As title, each keystroke generates disk I/O, it writes to a .*.kate-swp file where * is the file name. This causes typing in Kate to be very slow if the file is located on a network and if the network is experiencing any kind of latency (ex: VPN over internet or backup jobs happening). There is an option under "Configure Kate, Open/Save, advanced" called "Disable swap file syncing" which I presume is to disable this feature, but whether the option is on or not, it still does it. I read previous bug reports and they were closed as this being by design. If that's the case, can you please add another option to disable this completely and force the data to be in memory and only save when the save button is set? Optionally add an option to just have the swap file somewhere else, such as a local directory. (this would kill SSDs though... maybe a local ram disk?) This issue makes Kate unusable over a network. It is nice to store files over a SMB or NFS volume and work on them directly while they are on a central file server that uses raid, has backups etc while not having to worry about doing any of that at the client level. How to reproduce: open a file that is stored on a NFS server, create a high load on that server, such as a dd operation on the same raid array. Hold down a key. It will be extremely choppy. Optionally a packet sniffer can be used to confirm many NFS writes while the key is being held down.
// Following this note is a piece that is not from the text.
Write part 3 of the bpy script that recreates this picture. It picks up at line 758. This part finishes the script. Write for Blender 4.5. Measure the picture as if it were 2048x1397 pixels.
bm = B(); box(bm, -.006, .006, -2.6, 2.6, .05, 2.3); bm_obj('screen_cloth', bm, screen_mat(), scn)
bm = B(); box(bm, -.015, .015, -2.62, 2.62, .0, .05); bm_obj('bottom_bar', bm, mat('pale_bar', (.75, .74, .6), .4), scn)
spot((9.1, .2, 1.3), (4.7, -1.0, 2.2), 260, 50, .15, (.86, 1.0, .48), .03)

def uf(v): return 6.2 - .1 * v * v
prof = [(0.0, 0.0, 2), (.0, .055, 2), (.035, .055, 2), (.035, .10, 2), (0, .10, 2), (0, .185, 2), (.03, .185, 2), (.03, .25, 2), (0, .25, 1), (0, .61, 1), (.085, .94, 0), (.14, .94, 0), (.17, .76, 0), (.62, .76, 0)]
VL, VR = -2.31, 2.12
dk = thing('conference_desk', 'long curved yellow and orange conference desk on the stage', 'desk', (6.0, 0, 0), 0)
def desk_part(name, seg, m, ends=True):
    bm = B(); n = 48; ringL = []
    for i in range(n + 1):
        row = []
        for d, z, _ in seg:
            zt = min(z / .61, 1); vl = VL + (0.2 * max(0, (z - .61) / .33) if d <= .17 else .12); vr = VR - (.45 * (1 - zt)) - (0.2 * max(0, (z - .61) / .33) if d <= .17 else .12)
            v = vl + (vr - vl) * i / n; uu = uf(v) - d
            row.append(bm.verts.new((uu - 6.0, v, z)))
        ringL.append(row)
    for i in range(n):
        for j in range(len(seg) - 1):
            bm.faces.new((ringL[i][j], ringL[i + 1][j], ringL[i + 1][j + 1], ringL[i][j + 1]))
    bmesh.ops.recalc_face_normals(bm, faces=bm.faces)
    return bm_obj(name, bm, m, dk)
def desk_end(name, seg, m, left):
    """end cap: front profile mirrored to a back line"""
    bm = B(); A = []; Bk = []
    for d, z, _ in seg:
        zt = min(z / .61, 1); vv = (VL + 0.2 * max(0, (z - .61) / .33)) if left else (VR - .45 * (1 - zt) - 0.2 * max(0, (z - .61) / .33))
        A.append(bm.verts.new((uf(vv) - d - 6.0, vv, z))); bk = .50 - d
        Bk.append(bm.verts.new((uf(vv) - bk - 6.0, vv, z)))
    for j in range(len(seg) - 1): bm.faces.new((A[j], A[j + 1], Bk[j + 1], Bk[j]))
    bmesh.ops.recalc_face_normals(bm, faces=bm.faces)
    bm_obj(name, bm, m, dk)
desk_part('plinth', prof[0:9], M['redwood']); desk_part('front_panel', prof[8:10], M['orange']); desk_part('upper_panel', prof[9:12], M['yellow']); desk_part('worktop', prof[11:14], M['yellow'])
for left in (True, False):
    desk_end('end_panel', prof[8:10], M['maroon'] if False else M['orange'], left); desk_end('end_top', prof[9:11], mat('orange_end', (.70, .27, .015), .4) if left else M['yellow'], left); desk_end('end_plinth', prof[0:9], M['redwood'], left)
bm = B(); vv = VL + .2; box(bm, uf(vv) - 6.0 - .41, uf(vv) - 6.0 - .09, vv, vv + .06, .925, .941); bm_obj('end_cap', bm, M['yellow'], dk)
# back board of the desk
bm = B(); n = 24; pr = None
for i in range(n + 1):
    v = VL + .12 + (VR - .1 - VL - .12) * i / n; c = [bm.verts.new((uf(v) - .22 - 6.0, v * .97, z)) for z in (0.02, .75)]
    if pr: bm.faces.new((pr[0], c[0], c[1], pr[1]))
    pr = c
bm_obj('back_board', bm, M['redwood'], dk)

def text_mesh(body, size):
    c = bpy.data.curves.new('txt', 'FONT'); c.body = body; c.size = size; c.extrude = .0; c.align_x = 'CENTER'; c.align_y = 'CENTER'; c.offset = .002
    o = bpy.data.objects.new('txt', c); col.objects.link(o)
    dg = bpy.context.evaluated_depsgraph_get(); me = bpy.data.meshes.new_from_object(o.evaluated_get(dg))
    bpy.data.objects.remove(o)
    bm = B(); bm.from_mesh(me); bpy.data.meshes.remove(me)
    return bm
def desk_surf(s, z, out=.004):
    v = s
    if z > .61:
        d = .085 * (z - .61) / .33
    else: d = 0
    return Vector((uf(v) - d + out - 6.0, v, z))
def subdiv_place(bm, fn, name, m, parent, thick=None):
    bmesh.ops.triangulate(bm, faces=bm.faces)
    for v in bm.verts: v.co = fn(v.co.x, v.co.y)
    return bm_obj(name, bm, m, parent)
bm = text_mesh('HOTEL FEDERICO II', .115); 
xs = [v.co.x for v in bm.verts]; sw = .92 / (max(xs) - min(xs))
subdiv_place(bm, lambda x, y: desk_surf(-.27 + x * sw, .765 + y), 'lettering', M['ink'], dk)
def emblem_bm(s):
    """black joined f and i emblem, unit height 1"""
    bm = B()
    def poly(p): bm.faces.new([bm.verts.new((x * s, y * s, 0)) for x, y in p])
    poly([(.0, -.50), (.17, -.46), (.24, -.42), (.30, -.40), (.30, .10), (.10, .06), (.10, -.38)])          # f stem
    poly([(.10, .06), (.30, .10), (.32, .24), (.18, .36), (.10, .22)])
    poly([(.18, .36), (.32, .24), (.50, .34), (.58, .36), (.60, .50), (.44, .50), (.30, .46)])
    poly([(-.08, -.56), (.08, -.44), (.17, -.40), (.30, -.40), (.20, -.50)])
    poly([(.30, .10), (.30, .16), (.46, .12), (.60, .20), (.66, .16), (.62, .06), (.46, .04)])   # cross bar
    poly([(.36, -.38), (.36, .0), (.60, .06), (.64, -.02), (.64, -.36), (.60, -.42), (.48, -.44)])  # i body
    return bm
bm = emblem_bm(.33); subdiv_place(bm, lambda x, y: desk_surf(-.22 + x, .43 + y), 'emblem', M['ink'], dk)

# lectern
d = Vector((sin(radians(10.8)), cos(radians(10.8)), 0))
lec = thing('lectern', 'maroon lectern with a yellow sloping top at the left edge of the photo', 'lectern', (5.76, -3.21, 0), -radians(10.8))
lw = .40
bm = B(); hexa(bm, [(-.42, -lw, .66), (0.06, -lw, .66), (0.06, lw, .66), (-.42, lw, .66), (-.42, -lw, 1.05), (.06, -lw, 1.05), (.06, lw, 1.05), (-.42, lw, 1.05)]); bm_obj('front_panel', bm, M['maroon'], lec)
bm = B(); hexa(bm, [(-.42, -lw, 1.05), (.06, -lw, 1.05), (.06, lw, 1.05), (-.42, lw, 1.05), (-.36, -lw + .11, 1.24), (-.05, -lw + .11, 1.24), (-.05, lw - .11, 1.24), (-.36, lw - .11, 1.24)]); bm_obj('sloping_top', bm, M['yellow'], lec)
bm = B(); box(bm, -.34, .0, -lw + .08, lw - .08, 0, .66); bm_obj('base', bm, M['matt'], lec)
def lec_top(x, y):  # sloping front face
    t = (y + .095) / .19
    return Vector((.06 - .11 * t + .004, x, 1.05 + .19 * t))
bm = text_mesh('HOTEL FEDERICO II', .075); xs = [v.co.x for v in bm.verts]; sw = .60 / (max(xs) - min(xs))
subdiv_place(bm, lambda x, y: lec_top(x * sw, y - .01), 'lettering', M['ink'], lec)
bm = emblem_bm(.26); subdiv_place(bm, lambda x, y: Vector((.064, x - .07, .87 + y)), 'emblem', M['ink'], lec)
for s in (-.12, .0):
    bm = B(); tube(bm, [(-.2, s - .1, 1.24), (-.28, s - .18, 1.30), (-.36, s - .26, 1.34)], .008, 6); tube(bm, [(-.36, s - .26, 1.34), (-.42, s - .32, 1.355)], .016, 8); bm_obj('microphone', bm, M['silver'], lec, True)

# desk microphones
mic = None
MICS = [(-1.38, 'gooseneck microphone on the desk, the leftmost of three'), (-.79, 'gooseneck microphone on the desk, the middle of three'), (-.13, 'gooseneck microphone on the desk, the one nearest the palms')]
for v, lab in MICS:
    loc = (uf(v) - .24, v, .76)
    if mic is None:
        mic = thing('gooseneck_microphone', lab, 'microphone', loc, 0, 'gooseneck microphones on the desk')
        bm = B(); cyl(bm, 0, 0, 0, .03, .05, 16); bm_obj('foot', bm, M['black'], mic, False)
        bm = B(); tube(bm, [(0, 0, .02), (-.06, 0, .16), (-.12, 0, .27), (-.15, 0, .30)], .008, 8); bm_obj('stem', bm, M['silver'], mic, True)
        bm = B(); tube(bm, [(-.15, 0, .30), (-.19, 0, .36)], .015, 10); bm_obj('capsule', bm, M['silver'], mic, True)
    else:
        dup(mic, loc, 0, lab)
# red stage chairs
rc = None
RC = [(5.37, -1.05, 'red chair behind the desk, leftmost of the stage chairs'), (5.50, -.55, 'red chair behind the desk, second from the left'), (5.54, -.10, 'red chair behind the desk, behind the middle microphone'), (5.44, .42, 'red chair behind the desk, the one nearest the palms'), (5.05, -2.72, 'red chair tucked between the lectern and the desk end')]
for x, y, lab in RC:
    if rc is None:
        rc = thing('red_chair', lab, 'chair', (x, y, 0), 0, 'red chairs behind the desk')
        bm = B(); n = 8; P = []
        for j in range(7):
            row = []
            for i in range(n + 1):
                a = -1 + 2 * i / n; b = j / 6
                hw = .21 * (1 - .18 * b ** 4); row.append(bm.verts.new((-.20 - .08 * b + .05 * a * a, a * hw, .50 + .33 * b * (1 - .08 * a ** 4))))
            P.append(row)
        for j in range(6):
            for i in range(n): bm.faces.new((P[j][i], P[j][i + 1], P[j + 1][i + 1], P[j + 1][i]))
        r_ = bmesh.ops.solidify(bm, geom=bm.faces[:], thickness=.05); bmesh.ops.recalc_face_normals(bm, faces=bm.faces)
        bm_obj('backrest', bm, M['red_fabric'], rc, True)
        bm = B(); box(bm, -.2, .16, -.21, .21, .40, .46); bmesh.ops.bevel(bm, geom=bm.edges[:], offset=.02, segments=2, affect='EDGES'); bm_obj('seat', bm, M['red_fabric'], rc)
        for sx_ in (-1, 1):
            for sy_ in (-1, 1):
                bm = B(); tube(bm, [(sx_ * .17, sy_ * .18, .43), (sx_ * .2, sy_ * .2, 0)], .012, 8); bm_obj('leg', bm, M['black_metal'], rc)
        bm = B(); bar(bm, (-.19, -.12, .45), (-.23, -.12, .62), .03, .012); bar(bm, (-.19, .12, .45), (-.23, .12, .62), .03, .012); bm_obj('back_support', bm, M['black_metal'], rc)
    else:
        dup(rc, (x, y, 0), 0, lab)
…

This works in the current Kate version based on KDE Frameworks 5. You still have this issue, since it was probably not fixed for KDE 4, could you try updating to Kate 5 ? See: - https://bugs.kde.org/show_bug.cgi?id=328244 - https://bugs.kde.org/show_bug.cgi?id=321135
That's great to know. I'm on Mint 17.1, is there an easy way to do that update without having to do a clean install or mess with 3rd party repos? Worse case scenario I have been thinking of updating to latest Mint version so I presume it will be included.